Generating PDFs
We are finding many of the assignment submissions for PS1 and PS2 are barely readable. When it is hard for the graders to read your answers, you will get less useful feedback on your submission. We are not intentionally down-grading work that is hard to read, but you will lose the benefit-of-the-doubt for answers that are too hard to read, and it also makes a bad impression when your work is presented in a way that looks careless.
We provide some advice below on how to generate a readable PDF to submit. Please review what you are submitting before submitting it to make sure that it will not cause the graders headaches attempting to discern your answers from it.
We’ve been forgiving on PS1 and PS2, but from PS3 on will be expecting everyone to follow the directions well and generate readable submissions, and will refuse to grade unreadable submissions.
One Submission per Team, with Everyone’s Name and ID
Each team that works together should submit exactly one assignment, and it should have each team member’s name and email ID clearly at the top of it. When you neglect to do this, it causes a lot of extra trouble for us.
PDF files only
Your submission must be a single, PDF file. We will not grade Word documents, images, or other formats. We do make two exceptions: entertaining videos and cakes. (If your answers are in the form of a cake, it make not be possible to submit it through collab, but you can drop it off in person.)
Ways to Generate Good PDFs
There are three ways to generate reasonable PDFs to submit: (1) use a mathematical typesetting tool, (2) use a scanner that scans to PDF files, or (3) use a camera. If you use a scanner or a camera, the page you are scanning has to be readable to begin with, and you have to scan it well. It is best to write on only one side of the paper, since often the writing from the back side bleeds through in the scan or image.
The most difficult to read submissions are when people use their mobile phone camera to take a picture of handwritten paper, and then put the image into a Word document without any filtering or processing. This is not a way to make a readable PDF, and its not fair to expect graders to deal with that type of document.

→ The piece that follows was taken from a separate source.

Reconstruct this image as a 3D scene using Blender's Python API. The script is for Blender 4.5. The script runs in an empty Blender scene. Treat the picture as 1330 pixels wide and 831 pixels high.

There are ways to generate readable PDFs using your mobile phone camera. One tool that works for this is CamScanner (available as a free app for limited use, for Android, iPhone, and Windows Phone). There are lots of other scanning apps that should work - see The best scanning apps for Android and iPhone. Please look at the file you have generated before submitting it. If you are not able to generate a readable PDF using your phone, you should use a scanner. There are public scanner to use in some of the UVA libraries including in Clemons Library.
Mathematical Typesetting
More ambitious, forward-thinking, aesthetically-minded, or handwriting-averse students will prefer to use a system that generates PDFs directly. The system used for nearly all technical typesetting is LaTeX (which was started by Leslie Lamport who won the Turing Award in 2013, and builds on the TeX typesetting program created by Donald Knuth, who won the Turing Award in 1974; neither of the awards were for work on typesetting). (Word and Google Docs do include equation editors, and you are welcome to use these if you want for cs2102. But, anyone doing serious mathematics quickly finds that these gui-type equation editors are both painfully slow and not able to generate good output. So, I don’t recommend using them unless you already know how and are happy with this.)
LaTeX has a fairly steep learning curve, but there are lots of tools available now to make it easier to get started. ShareLaTeX is a web-based, multi-user LaTeX editor; TeXnicCenter is a LaTeX editor for Windows; and texpad is available for Mac and iOS.
If you are expecting to take further math and CS courses, it is worth learning to use this to produce documents efficiently. Some later CS courses required submissions to be typeset using LaTeX (depending on whom is teaching them, this is sometimes the case for CS3102 and CS4102), and nearly all research papers are written this way. You are not required to produce beautifully-typeset problem sets for CS2102 and shouldn’t spend inordinate extra time just trying to make your answers look great, but we will definitely appreciate your efforts to make submissions easier to read, and after a small effort in getting started with LaTeX, you may find that it takes less time than hand-writing (especially since it is easy to edit, instead of needing to rewrite).